PURPLE MAGAZINE CELEBRATES 25 YEARS AT THE FOREFRONT
Oct 30, 2017
For 25 years Purple Magazine has been connecting art and fashion and still today remains a pillar of contemporary fashion.
Marking this special milestone is an anniversary issue of 25 different covers, including amateur erotic photographer John Kayser, that celebrate the artists and models who incarnated the spirit of the magazine through their style, attitude, and personality. They include Cindy Sherman, Richard Prince, Paul McCarthy, Michèle Lamy, Susan Cianciolo, Stella and Eva, Amanda Wall, Maurizio Cattelan, Paul Hameline and many more.
In a tribute to modeling as a form of art with muses who truly inspire designers, photographers, stylists and editors, each cover girl tells a quarter century story. They include supermodels Eva Herzigova and Stella Tennant; Nineties icons like Guinevere, Alek Wek, and Chloë Sevigny; the faces of the new millennium such as Jamie Bochert, Saskia de Brauw, and Anja Rubik; new-generation talents including Tamy Glauser, Anna Cleveland, Rila Fukushima and Sky Ferreira; plus, emerging supermodels Slick Woods, Kiki Willems and Grace Hartzel.
Founded in 1992 by Olivier Zahm, still editor-in-chief, and Elein Fleiss, Purple emerged as a fashion reaction known as “anti-fashion” or “grunge” that countered the late-Eighties power dressing and in-your-face glamour.

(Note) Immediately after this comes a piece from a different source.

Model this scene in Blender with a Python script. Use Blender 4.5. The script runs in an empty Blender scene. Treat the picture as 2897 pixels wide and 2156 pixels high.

With it came a wave of new girls, new faces and new ways of posing in front of camera. In other words, more freedom, spontaneity and open sexuality.
According to the magazine in an online preface, still today models are artists in their own right who create a legitimate bond between an attitude and the clothes. Through an intuitive communication with a photographer, the model is the co-creator of a picture. The art of modeling is not about simply looking good in front of a camera, finding the best profile and attitude, having fun and looking sexy. Enough of that is on Instagram. There is no school for modeling, no repertoire of poses. A good model is someone who instinctively reinvents modeling from A to Z.
In that light, Purple makes it clear how it has always preferred models who are “real” psychologically and emotionally, encouraging them to be who they are and to engage with the camera, dressed or not, and to do so without falling into conventions. Another way to break the rules is to revisit modeling in intimate ways, such as having the model shot by a lover. Very effective.